Look at the conditional expectation of the next gain. The increment is
H_{n+1}(M_{n+1} - M_n); since H_{n+1} is
\mathcal{F}_n-measurable it comes out as known, and the martingale
property makes the bracket's conditional mean vanish:
\mathbb{E}\big[H_{n+1}(M_{n+1} - M_n) \mid \mathcal{F}_n\big] = H_{n+1}\big(\mathbb{E}[M_{n+1} \mid \mathcal{F}_n] - M_n\big) = H_{n+1}\,(M_n - M_n) = 0.
Hence \mathbb{E}[(H \cdot M)_{n+1} \mid \mathcal{F}_n] = (H \cdot M)_n:
the transformed process is itself a martingale, so
\mathbb{E}[(H \cdot M)_n] = 0 for every strategy. No predictable rule can
give you a positive expected profit — the precise sense in which "you can't beat a fair game". This
is the combinatorial heart of arbitrage-free pricing: if discounted prices are a martingale under
the risk-neutral measure, then every self-financing trading strategy has zero expected
discounted gain, so no strategy manufactures a riskless profit.

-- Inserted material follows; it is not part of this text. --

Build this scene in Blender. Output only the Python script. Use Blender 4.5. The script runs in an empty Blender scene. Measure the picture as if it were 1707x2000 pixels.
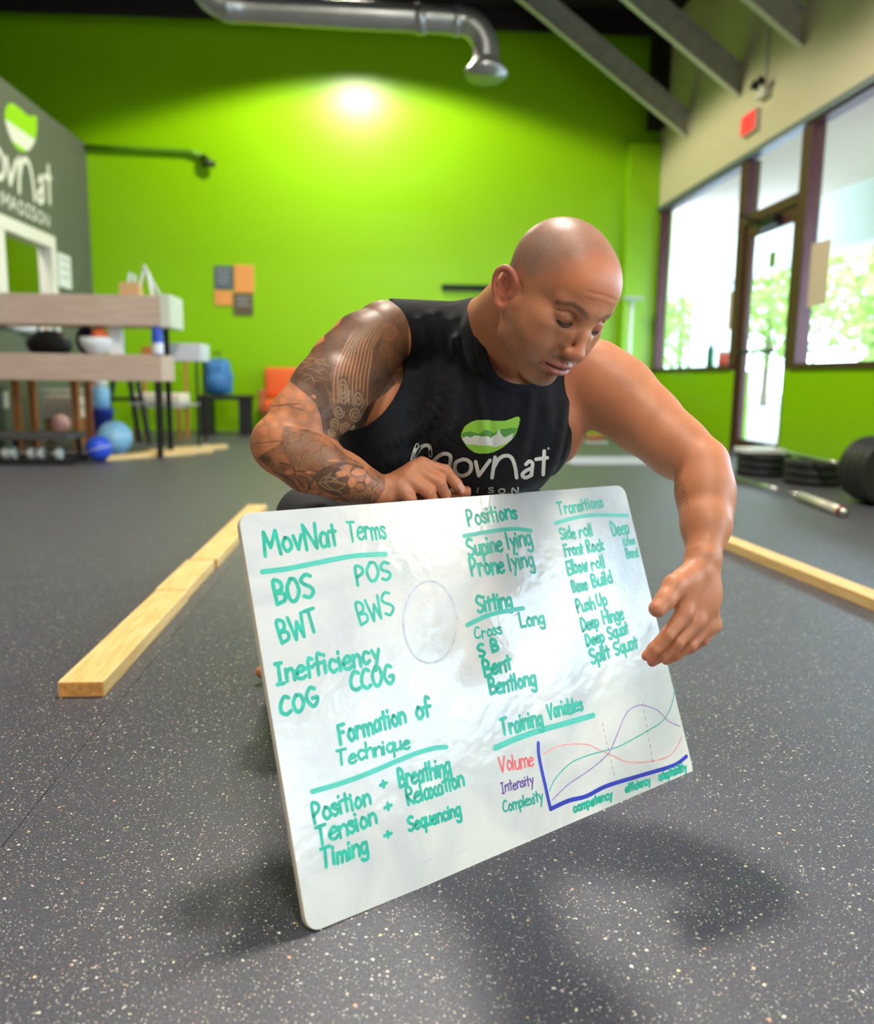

It is tempting to picture a martingale as a process that stays constant, or one that
drifts back toward its mean. Both pictures are wrong. The defining property constrains only
the expected future value given the past:
\mathbb{E}[M_{n+1} \mid \mathcal{F}_n] = M_n,
not any single realisation. An individual path may fluctuate violently — the symmetric random walk
above is a martingale yet is unbounded, wandering arbitrarily far from
0 with probability one. What is pinned down is the lack of predictable
drift: no information available today lets you forecast an up-move or a down-move on average. A
martingale is a fair game, not a still one.
Two further traps. First, don't confuse the three siblings: a martingale has zero
expected drift, a submartingale
(\mathbb{E}[M_{n+1} \mid \mathcal{F}_n] \ge M_n) tends to rise, and a
supermartingale (\le M_n) tends to fall — the inequality
direction, not the intuition of the words, is what counts.
Second, the martingale property is never absolute: it is always relative to a
specified filtration (\mathcal{F}_n) and a probability measure
\mathbb{P}. Change the information structure or the measure and the same
process can stop being a martingale — or start being one. That is not a technicality but the entire
engine of risk-neutral pricing:
a discounted stock price is generally not a martingale under the real-world measure
(it drifts upward as a reward for risk), yet becomes one under the equivalent risk-neutral measure
\mathbb{Q}, and that switch is exactly what makes arbitrage-free option
prices well defined.